"Bir hafta beraber ömür sürdüğüm ve şimdi çocuğunu kucağımda taşıdığım Muzaffer'in intikamını almak için müsaade edin cepheye geleyim. Onun bölüğünde nefer olayım ben de o bölükte şehit olayım..." 1916 Hanife Melek Yücel ( Kut'ül Amare Şehidi Yüzbaşı Mehmet Muzaffer'in Eşi)
Mehmet Muzaffer Efendi'nin bu yüce davranışı yani bir Türk subayının örnek maneviyatı olan o kanlı beyaz zarf Askeri Müze'ye gönderilmiş Türk çocuklarına ve gelecek nesillere cevher değerinde bir miras olmuştur. Yaşayan ölülerin mirasları içinde bu zarf da yaşayacak daima yükselmeye teşvik ve milletin iftihar etmesi için bir belge olarak kalacaktır. Büyük meydanların büyük sınavlarında kazanılan bu şehadetnameler her genci imrendirecek ve örnek olacak bir etki yapacağı gibi her babanın kalbinde böyle evlatlara sahip olma duygusunu yükseltecek sonunda millet bu sayede kendi fedakârlığına güvenecektir.
Böylece dini ve vatanı için ölmek aşkıyla yetişmiş gençler çoğalacak ve vatan sevgisi millî terbiyemize esas oldukça yaşama hakkı bizim olacaktır.

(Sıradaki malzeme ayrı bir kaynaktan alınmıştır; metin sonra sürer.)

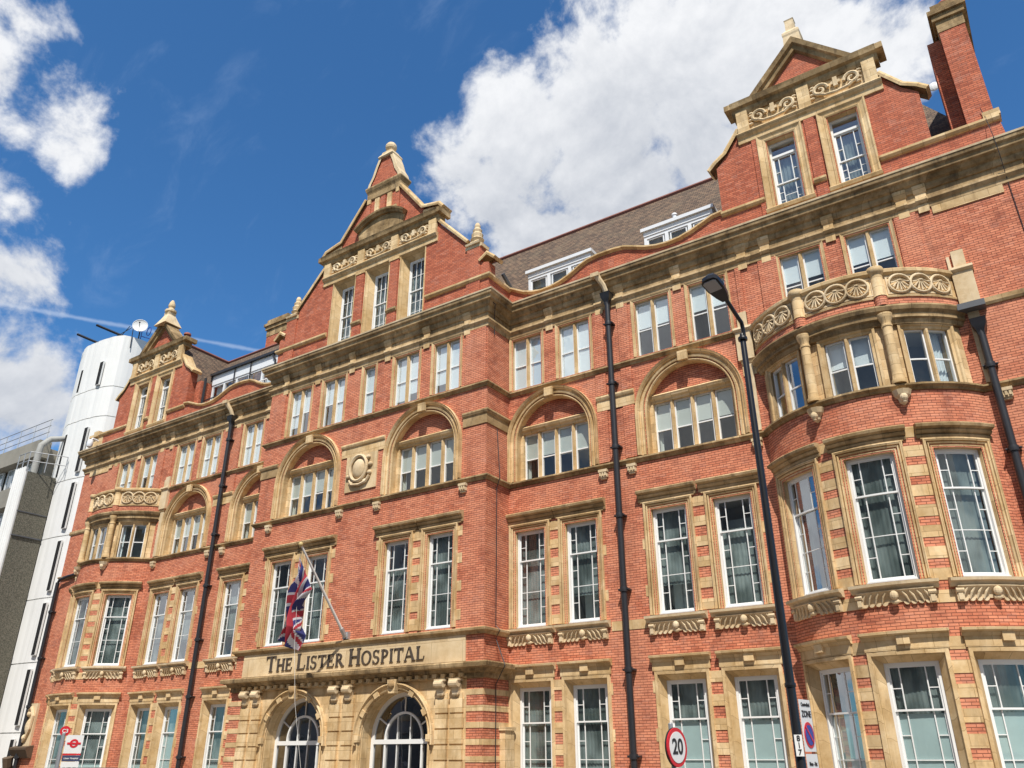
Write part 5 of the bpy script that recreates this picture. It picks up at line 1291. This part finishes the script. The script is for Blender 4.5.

Bu husustaki özel görevini yerine getiren 6'ncı Ordu sonucu milletin takdirine bırakmıştır. Umarım ki her edip her yazar bu yüce gayeye hizmeti uğur sayarak merhumu bütün millete tanıtmaya çalışacaktır. Umarım ki Müdafaa-i Milliye Cemiyeti bu şehidin fotoğraflarıyla zarfını birleştirip büyük levhalar haline getirecek yüz binlerce duvar levhası şeklinde basarak hem her evin iftiharla duvarına asacağı birer ibret levhası yapacak ve hem de vatan millet namına bir hizmet yapmış olacaktır.